J'ai marché longtemps au bord de la mer. Quand on marche, il faut
marcher longtemps car, ce n'est qu'après au moins une heure de marche
que des détails attirent l'attention et surtout que l'esprit délassé laisse venir de nouvelles idées et cela peut advenir aussi bien dans des villes saturées par l'urbain que dans une garrigue desséchée et même sur une plage de Calabre. Cela ne dépend pas de la nature du paysage. Et peu importe que ces nouvelles idées arrivent parfois dans une ténuité inquiétante qui les met parfois au bord de l'occultation. Aujourd'hui je me suis pris à imaginer qu'il y aurait un voyage avec des personnages qui se rendraient toujours au même endroit et Vibo Marina serait alors un passage obligé. Et puis, je me suis dit que ce n'était pas vraiment une idée nouvelle et que c'était même certainement une fausse bonne idée.
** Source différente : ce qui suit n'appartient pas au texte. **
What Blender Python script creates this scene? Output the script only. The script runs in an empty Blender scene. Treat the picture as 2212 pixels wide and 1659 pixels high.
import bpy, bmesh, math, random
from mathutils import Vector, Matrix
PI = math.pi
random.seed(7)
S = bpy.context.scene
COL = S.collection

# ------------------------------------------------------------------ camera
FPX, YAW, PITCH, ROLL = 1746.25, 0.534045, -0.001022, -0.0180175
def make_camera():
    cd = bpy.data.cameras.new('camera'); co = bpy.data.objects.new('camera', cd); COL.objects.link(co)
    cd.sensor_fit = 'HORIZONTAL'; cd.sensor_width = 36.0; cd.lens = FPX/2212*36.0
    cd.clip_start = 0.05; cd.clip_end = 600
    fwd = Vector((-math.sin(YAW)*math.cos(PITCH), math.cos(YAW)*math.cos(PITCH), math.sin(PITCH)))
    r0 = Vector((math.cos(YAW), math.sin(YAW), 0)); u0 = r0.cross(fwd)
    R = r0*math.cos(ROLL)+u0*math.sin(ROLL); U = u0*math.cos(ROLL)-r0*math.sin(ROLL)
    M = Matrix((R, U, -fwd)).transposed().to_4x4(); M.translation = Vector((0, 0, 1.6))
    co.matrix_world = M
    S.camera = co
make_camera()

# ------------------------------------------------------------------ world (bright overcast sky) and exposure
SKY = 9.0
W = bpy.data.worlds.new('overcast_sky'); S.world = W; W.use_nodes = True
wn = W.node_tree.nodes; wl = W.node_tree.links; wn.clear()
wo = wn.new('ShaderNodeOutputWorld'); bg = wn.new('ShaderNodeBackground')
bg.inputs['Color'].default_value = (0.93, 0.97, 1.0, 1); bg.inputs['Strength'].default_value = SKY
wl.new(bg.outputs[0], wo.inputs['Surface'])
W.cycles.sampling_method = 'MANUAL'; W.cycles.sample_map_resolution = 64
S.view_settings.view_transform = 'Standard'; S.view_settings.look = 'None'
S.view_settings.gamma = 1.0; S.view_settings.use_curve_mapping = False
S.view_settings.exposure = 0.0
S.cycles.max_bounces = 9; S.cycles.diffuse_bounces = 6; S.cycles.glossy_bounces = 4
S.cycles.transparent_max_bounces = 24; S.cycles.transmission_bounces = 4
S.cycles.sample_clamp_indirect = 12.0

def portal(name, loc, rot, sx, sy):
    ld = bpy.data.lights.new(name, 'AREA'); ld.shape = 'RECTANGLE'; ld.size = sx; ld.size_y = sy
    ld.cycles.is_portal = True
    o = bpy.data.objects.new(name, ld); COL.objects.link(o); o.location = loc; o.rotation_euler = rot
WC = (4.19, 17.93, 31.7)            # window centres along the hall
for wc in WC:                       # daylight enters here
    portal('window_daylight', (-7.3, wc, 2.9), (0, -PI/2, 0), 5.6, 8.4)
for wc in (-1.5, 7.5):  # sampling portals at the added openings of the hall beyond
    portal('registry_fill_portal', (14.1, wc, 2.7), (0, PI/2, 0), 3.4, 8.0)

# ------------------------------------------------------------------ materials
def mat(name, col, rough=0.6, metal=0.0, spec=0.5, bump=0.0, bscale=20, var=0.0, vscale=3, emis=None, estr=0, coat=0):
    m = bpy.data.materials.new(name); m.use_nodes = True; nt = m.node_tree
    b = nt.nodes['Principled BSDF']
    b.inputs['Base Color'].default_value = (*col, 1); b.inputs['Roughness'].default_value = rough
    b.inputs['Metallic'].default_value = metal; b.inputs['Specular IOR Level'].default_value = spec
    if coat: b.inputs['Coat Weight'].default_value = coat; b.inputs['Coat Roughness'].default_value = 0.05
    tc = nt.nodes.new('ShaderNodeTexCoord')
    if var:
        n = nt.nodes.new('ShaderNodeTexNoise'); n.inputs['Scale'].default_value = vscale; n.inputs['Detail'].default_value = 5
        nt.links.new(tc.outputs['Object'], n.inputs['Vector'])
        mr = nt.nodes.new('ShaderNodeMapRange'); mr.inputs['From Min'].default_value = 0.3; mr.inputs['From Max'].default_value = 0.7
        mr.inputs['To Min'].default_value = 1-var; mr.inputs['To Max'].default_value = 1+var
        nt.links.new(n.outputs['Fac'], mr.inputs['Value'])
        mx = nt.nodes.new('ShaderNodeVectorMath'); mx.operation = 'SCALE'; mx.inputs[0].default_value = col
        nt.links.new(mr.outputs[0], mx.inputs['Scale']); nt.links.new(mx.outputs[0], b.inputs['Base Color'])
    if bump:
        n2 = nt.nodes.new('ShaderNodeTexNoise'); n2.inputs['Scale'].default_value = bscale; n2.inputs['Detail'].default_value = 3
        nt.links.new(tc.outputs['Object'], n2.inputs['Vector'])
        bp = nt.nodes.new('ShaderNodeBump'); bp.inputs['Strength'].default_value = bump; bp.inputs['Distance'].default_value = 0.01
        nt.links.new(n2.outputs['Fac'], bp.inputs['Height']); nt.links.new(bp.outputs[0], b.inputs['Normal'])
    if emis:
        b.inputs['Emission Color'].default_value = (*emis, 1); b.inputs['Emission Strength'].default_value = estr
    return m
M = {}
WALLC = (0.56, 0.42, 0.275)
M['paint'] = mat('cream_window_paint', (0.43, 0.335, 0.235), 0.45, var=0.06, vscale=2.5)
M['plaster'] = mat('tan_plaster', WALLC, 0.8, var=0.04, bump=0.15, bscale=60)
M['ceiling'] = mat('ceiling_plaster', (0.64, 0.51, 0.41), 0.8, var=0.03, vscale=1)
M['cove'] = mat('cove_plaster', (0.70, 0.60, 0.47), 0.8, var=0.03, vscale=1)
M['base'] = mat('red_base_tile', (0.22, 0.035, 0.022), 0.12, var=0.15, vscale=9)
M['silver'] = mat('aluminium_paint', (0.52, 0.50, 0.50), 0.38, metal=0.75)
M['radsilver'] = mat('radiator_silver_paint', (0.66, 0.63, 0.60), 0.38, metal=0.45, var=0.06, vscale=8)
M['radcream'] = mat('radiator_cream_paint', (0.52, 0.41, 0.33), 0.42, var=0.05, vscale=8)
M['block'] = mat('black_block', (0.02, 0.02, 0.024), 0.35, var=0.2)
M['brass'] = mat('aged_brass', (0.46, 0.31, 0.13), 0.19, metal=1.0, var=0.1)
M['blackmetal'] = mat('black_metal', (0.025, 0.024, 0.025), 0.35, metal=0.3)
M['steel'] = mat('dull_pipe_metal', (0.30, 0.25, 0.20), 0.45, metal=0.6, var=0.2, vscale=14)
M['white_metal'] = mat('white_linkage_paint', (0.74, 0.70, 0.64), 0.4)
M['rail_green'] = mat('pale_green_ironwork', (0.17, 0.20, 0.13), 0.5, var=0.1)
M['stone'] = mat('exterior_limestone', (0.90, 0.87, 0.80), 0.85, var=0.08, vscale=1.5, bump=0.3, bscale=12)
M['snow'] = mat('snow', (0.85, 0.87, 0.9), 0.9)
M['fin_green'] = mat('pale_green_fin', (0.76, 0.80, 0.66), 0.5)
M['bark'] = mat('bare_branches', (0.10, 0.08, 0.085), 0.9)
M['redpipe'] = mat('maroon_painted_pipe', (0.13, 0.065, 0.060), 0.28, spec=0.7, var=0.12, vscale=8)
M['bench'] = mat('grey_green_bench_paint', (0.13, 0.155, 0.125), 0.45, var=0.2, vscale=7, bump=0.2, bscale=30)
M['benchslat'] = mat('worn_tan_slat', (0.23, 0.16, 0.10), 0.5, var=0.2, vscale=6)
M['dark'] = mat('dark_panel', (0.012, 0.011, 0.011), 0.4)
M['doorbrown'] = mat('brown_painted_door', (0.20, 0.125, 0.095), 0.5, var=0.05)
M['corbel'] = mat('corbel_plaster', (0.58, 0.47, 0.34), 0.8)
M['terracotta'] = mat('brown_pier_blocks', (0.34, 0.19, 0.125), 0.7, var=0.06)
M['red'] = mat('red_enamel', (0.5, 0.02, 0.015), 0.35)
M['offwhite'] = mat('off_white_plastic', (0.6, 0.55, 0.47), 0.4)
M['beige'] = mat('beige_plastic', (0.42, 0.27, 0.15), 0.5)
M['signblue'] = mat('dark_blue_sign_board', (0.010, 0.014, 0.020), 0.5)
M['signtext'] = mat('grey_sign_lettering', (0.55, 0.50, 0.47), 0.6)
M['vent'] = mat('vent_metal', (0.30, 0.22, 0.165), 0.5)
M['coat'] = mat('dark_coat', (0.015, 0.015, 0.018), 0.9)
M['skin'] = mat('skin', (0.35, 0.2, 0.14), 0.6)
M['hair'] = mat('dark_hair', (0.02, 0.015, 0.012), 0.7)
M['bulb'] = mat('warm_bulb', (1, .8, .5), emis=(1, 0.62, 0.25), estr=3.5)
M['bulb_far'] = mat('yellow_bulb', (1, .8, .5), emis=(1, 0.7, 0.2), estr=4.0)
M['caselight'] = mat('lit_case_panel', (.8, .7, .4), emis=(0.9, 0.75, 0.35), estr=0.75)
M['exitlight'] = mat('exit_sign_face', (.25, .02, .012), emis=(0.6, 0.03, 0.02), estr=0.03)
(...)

Et puis je suis remonté sur le plateau pour rejoindre l'hôtel. J'allais arriver sans encombre
quand, juste devant moi, deux voitures se sont heurtées. Comme dans un
film, les conducteurs, deux jeunes hommes énervés, sont descendus avec
de grands gestes et la parole forte. La séquence était intéressante. Il est en effet toujours intéressant de constater comment la colère se nourrit de la colère. Bien sûr, le plus virulent était celui qui avait refusé de céder le passage et il était au fond embarrassé, comme je l'étais de devoir passer tout ce temps à les regarder faire semblant d'être prêts à se battre.